* [MATERIAL TO PROCESS]
____
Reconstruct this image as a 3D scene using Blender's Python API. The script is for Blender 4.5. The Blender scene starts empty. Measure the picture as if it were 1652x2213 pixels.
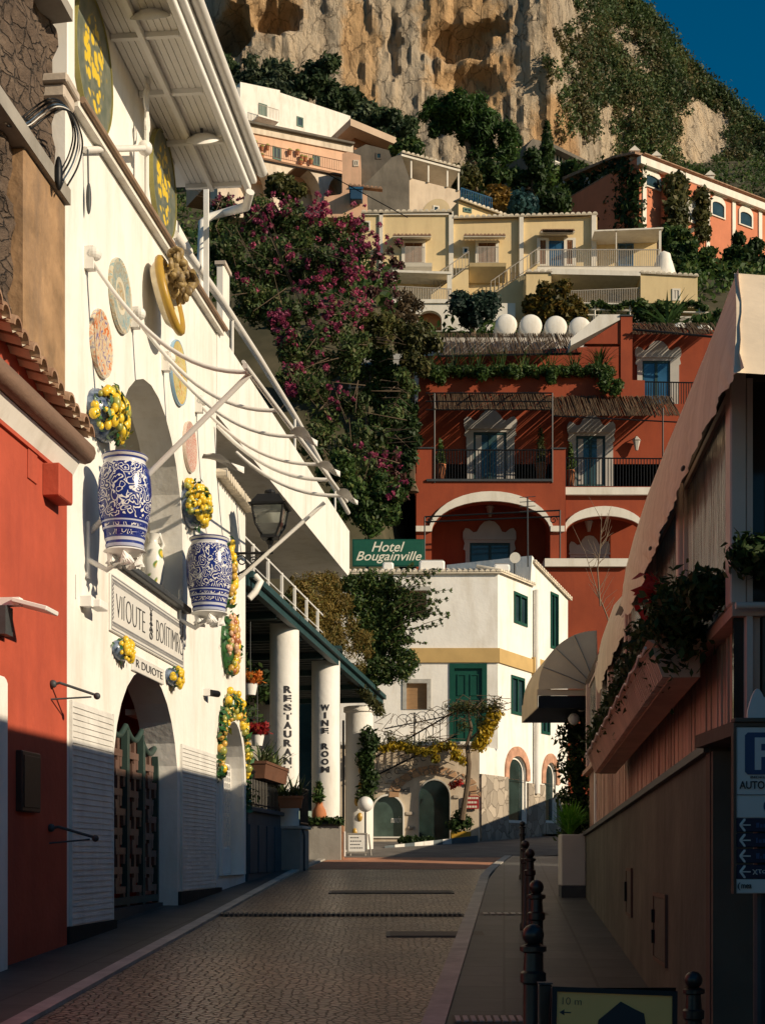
____
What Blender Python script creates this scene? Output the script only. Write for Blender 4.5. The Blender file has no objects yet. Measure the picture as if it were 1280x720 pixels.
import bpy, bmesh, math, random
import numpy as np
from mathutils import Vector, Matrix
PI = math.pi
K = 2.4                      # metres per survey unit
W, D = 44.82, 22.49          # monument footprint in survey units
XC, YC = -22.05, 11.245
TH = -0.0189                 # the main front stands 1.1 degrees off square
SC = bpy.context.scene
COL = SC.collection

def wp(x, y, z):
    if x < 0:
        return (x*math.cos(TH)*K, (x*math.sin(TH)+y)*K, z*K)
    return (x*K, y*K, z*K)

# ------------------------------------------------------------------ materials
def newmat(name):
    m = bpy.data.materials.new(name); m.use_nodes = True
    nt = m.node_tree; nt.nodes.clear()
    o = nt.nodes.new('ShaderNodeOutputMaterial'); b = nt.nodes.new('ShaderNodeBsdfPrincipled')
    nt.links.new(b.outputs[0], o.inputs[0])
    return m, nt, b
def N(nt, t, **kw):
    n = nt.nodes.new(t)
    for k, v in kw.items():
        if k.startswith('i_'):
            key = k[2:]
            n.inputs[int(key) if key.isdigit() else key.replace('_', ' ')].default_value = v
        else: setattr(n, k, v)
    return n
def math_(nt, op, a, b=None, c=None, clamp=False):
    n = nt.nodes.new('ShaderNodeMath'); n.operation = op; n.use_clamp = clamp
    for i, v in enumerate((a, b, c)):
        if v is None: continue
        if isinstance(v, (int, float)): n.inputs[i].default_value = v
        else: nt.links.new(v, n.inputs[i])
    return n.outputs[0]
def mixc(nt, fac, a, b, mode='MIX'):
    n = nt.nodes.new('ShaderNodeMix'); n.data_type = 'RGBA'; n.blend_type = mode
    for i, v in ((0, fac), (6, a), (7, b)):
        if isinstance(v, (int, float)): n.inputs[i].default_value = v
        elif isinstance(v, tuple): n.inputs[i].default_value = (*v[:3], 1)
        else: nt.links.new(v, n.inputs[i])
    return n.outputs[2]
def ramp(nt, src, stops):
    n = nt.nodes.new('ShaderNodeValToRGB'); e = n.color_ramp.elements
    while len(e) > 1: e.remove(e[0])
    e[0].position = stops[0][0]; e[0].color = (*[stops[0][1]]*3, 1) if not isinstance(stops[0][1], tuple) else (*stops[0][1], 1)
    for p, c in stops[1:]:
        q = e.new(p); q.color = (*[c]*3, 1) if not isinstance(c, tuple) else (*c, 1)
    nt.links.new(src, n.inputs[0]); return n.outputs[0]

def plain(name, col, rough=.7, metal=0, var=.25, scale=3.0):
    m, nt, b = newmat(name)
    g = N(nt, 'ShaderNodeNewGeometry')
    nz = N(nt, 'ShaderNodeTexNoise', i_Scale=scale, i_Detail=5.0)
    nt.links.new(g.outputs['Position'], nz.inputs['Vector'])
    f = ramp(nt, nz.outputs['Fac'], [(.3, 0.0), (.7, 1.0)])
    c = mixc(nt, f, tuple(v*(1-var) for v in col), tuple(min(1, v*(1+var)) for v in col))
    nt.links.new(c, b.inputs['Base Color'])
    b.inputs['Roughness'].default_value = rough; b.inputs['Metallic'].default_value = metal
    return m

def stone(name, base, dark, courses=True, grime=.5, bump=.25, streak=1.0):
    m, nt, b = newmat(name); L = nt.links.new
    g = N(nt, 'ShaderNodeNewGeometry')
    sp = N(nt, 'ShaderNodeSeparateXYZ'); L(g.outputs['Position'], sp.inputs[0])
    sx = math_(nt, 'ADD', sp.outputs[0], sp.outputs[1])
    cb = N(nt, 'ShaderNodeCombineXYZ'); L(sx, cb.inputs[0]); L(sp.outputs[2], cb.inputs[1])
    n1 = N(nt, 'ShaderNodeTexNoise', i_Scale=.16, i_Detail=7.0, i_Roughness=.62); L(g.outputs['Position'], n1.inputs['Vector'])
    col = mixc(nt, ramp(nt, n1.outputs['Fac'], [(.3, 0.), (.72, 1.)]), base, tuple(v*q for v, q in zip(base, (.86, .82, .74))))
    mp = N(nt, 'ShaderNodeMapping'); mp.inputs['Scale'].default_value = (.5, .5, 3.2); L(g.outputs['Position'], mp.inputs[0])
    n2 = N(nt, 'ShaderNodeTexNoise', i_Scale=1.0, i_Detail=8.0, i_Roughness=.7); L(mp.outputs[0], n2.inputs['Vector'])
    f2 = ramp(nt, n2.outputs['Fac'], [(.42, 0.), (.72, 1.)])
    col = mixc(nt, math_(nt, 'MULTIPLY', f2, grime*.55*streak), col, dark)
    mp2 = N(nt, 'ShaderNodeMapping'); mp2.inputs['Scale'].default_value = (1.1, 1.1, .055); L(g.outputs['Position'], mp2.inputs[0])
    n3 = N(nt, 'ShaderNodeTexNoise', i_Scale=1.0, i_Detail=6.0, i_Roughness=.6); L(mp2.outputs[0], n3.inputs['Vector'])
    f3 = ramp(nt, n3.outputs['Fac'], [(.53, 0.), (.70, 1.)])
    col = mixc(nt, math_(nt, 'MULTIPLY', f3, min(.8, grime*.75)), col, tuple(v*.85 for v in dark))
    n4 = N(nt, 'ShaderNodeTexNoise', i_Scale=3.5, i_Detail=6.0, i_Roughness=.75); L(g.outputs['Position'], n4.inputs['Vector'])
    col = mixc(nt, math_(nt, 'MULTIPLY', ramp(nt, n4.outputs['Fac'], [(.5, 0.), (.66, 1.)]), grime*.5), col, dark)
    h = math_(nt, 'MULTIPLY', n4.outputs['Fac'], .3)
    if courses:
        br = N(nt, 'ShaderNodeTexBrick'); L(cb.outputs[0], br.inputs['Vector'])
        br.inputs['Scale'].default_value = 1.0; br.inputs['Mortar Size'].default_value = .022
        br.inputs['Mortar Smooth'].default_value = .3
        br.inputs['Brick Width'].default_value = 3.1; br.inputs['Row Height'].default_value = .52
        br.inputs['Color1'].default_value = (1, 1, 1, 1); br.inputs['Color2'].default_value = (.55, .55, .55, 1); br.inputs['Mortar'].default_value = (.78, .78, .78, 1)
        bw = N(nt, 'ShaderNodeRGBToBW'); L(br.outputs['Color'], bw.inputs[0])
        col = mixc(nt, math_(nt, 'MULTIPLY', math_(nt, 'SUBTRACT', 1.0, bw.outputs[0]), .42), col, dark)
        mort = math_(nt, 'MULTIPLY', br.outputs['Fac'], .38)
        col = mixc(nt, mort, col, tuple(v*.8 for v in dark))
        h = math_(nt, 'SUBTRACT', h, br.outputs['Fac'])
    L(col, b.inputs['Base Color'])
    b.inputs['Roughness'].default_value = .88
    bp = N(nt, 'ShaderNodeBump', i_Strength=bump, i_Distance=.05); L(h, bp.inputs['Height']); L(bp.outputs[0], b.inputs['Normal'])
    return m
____
* [WHAT IS ASKED] Starting at the line that holds "What Blender Python", copy each line exactly and stop after the line that holds "return (x*K, y*K, z*K)".

* [EXPECTED ANSWER]
What Blender Python script creates this scene? Output the script only. Write for Blender 4.5. The Blender file has no objects yet. Measure the picture as if it were 1280x720 pixels.
import bpy, bmesh, math, random
import numpy as np
from mathutils import Vector, Matrix
PI = math.pi
K = 2.4                      # metres per survey unit
W, D = 44.82, 22.49          # monument footprint in survey units
XC, YC = -22.05, 11.245
TH = -0.0189                 # the main front stands 1.1 degrees off square
SC = bpy.context.scene
COL = SC.collection

def wp(x, y, z):
    if x < 0:
        return (x*math.cos(TH)*K, (x*math.sin(TH)+y)*K, z*K)
    return (x*K, y*K, z*K)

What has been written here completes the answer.